Mustasyar Pengurus Besar Nahdlatul Ulama (PBNU) ini menjelaskan bahwa seorang Muslim jika menyampaikan suatu janji atau mengikat diri dengan suatu kesepakatan harus menepatinya dengan baik dan melaksanakannya dengan kesadaran dan keinsafan. Salah satu dari tanda kuatnya iman seorang Muslim adalah menepati janji-janji yang telah diucapkannya dan tidak berusaha mengingkari janji atau menariknya kembali.
“Ajaran Islam mewasiatkan agar setiap orang menganggap penting setiap transaksi yang telah ditetapkan dan melaksanakan syarat-syarat yang tertulis di dalamnya,” katanya, Rabu (25/05/2022) dari Facebooknya.
Ia juga menjelaskan, tumbuh suburnya dalam lapangan bisnis, pekerjaan, perusahaan dan organisasi adalah didasarkan atas kesetiaan dalam melaksanakan dan memenuhi janji. Syarat-syarat yang ditetapkan dalam transaksi-transaksinya yang dilaksanakan harus sesuai dengan hukum-hukum Islam, dengan demikian ketentuan itu akan cocok dengan kemaslahatan sesama, karena ajaran Islam adalah sesuai dengan fitrah insani.
“Transaksi yang berkaitan dengan akad, perjanjian dan kesepakatan, dianggap sangat penting dalam ajaran Islam, seperti akad nikah, utang-piutang, pemesanan barang, dan sebagainya,” ucap dosen senior Universitas Indonesia (UI) ini.
Yang berkaitan dengan akad misalnya, lanjut Kiai Zakky, adalah mahar atau maskawin yang diwajibkan bagi mempelai pria untuk diserahkan kepada mempelai wanita. Di antara perjanjian (persyaratan) yang harus dipenuhi adalah sesuai yang berkaitan dengan pernikahan. Karena itu, bila terjadi suatu pernikahan, kedua belah pihak (suami dan istri) tidak boleh mengkhianati hak dan kewajibannya masing-masing.
Selain yang berkaitan dengan akad nikah, masih banyak lagi contoh lain dalam berbagai bidang kehidupan yang menekankan agar manusia dapat menepati perjanjian dengan keinsafan dan kesadaran. Salah satu hal yang dianggap penting, adalah yang berkaitan dengan bisnis termasuk masalah utang-piutang.

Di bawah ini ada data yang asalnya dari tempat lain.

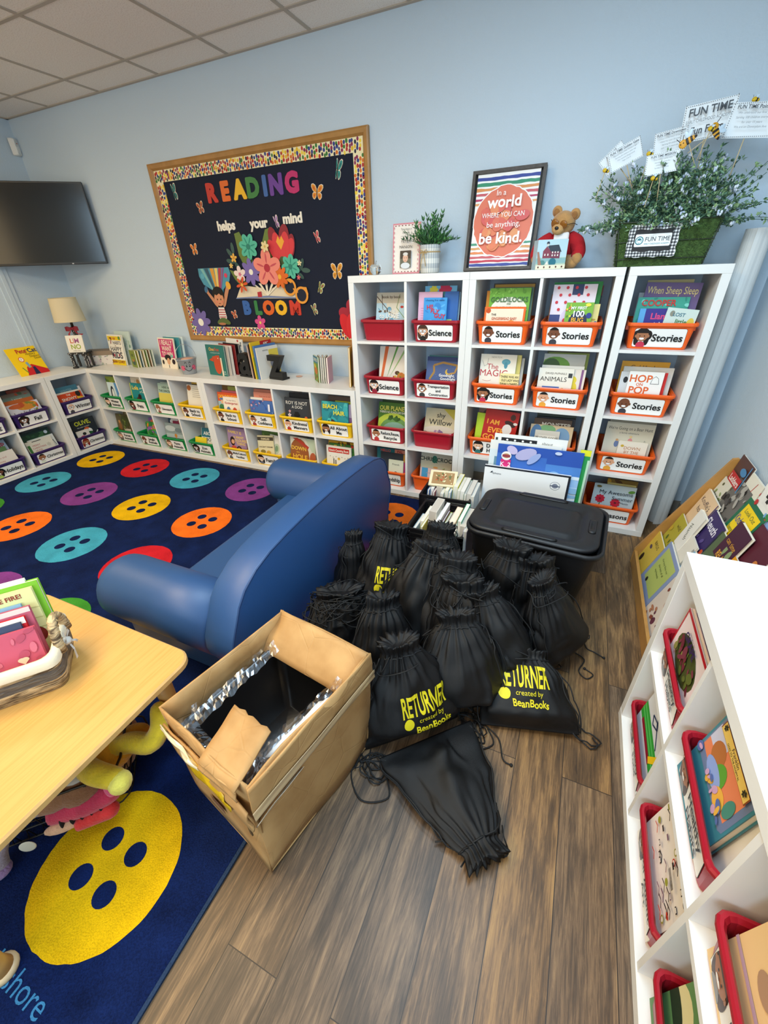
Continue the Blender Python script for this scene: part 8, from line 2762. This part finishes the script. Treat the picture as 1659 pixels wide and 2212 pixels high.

“Barang siapa yang berutang, sedang ia tidak berniat untuk melunasinya kepada pemiliknya, maka ia telah menipunya, sampai pemilik itu memperoleh kembali. Bila kemudian orang yang berutang itu meninggal, sedang ia belum melunasi utangnya, ia akan menghadap Allah di Akhirat sebagai seorang pencuri,” jelasnya.